Data =>
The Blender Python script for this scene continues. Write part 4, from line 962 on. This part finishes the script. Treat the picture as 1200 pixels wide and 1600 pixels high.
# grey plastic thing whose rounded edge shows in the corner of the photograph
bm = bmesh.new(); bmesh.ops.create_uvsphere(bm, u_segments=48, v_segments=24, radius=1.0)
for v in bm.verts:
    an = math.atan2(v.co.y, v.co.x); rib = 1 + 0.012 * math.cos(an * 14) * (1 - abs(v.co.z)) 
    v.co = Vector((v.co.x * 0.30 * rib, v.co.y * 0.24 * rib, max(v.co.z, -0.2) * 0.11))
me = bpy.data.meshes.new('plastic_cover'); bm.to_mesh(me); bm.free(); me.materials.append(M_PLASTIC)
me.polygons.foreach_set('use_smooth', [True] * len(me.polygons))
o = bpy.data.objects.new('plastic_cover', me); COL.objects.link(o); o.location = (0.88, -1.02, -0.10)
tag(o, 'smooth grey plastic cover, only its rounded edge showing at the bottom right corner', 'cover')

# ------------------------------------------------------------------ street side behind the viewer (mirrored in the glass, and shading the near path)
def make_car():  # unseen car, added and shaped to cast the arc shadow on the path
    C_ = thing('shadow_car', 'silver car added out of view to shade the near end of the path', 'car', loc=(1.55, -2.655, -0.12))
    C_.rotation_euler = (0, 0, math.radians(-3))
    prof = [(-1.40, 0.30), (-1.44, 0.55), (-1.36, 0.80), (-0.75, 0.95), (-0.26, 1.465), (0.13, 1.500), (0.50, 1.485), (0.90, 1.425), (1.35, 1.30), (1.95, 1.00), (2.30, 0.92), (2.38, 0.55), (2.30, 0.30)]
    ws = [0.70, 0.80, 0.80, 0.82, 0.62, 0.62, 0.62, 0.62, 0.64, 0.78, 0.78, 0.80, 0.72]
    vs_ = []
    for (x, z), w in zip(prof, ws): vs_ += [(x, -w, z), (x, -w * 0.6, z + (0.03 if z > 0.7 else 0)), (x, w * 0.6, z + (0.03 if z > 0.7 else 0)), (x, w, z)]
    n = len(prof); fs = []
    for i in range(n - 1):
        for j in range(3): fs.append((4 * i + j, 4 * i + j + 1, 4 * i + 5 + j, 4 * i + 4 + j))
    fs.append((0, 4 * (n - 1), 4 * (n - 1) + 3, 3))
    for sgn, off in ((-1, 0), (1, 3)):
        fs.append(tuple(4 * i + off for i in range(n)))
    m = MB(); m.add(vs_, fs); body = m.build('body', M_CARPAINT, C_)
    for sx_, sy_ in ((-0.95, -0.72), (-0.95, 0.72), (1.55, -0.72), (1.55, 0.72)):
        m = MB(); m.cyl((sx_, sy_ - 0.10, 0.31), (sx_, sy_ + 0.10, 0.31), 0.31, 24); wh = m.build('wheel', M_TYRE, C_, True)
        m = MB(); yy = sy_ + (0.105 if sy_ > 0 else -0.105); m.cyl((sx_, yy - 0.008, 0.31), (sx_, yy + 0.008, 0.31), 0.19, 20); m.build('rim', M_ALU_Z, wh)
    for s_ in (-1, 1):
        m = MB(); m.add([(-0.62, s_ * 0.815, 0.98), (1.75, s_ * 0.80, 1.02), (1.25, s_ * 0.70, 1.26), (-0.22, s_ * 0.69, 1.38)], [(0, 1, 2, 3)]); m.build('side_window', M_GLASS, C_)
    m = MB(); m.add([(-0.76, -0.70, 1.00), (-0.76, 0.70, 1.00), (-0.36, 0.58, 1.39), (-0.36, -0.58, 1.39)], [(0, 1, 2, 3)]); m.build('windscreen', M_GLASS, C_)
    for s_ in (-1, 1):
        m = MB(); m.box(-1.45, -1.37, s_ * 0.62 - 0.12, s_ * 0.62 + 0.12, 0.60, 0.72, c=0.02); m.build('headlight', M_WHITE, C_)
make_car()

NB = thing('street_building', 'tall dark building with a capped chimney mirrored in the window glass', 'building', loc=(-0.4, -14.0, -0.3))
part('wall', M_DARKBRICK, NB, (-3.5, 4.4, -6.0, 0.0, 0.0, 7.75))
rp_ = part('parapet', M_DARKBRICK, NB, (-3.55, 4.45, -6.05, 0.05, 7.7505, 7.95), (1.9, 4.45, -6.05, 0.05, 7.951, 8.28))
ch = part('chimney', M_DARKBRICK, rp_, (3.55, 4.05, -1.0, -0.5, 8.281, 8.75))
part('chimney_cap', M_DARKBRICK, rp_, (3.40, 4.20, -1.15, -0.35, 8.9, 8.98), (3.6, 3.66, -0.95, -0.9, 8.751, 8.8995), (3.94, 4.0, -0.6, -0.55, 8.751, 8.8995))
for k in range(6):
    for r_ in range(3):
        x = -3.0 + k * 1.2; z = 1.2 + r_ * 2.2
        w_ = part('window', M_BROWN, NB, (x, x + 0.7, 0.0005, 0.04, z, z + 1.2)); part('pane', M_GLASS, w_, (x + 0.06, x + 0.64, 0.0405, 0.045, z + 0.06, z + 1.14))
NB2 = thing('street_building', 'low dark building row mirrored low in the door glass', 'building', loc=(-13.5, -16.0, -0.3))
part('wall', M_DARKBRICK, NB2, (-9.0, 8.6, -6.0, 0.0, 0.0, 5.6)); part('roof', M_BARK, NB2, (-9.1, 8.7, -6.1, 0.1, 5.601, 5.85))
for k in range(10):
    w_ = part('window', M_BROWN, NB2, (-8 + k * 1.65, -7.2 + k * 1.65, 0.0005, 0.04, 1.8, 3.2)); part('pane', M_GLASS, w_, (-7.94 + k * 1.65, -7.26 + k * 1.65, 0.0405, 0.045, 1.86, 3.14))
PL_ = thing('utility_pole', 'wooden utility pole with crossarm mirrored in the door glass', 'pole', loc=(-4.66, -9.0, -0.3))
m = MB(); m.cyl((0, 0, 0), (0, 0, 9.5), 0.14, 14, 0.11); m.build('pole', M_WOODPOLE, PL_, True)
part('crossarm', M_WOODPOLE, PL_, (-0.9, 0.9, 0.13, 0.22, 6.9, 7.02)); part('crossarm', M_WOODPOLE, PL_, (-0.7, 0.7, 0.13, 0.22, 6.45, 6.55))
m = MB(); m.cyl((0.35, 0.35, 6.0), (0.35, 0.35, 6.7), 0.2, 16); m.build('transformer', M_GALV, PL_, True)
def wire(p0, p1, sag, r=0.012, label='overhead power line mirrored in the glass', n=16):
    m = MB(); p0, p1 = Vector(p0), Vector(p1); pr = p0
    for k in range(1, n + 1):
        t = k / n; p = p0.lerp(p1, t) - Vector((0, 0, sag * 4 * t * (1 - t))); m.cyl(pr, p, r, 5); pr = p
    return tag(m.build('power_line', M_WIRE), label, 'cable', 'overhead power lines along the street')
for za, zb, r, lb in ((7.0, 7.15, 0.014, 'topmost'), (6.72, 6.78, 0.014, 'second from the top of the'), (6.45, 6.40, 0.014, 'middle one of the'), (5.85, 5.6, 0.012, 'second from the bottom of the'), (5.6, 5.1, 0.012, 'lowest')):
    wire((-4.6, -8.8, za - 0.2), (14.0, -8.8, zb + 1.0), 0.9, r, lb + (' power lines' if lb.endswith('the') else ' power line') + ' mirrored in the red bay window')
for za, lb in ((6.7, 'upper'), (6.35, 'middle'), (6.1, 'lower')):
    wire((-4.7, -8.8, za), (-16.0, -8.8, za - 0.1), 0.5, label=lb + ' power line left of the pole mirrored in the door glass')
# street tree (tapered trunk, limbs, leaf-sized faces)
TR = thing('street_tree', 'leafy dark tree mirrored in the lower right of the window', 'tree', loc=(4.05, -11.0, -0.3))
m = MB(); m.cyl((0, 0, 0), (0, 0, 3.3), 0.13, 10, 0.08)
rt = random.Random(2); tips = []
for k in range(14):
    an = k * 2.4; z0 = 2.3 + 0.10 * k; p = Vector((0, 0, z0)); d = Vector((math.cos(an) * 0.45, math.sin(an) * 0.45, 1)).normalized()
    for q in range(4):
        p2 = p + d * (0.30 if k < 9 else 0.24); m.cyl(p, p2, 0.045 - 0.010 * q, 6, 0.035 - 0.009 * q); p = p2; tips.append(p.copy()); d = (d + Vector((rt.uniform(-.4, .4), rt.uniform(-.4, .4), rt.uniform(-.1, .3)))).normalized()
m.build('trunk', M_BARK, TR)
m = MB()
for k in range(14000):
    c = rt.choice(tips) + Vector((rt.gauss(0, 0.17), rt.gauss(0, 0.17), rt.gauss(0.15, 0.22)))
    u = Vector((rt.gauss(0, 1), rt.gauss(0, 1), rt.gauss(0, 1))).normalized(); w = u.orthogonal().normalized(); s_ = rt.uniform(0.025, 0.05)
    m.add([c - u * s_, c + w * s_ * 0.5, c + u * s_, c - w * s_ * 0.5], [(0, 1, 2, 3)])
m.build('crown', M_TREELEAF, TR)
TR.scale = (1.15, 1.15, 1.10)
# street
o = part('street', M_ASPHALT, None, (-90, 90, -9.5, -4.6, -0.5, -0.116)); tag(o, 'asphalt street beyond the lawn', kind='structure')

Stated goal => Restate the first line and every line after it, word for word, stopping once the line with "tag(o, 'smooth grey" is done.

Task solution =>
The Blender Python script for this scene continues. Write part 4, from line 962 on. This part finishes the script. Treat the picture as 1200 pixels wide and 1600 pixels high.
# grey plastic thing whose rounded edge shows in the corner of the photograph
bm = bmesh.new(); bmesh.ops.create_uvsphere(bm, u_segments=48, v_segments=24, radius=1.0)
for v in bm.verts:
    an = math.atan2(v.co.y, v.co.x); rib = 1 + 0.012 * math.cos(an * 14) * (1 - abs(v.co.z)) 
    v.co = Vector((v.co.x * 0.30 * rib, v.co.y * 0.24 * rib, max(v.co.z, -0.2) * 0.11))
me = bpy.data.meshes.new('plastic_cover'); bm.to_mesh(me); bm.free(); me.materials.append(M_PLASTIC)
me.polygons.foreach_set('use_smooth', [True] * len(me.polygons))
o = bpy.data.objects.new('plastic_cover', me); COL.objects.link(o); o.location = (0.88, -1.02, -0.10)
tag(o, 'smooth grey plastic cover, only its rounded edge showing at the bottom right corner', 'cover')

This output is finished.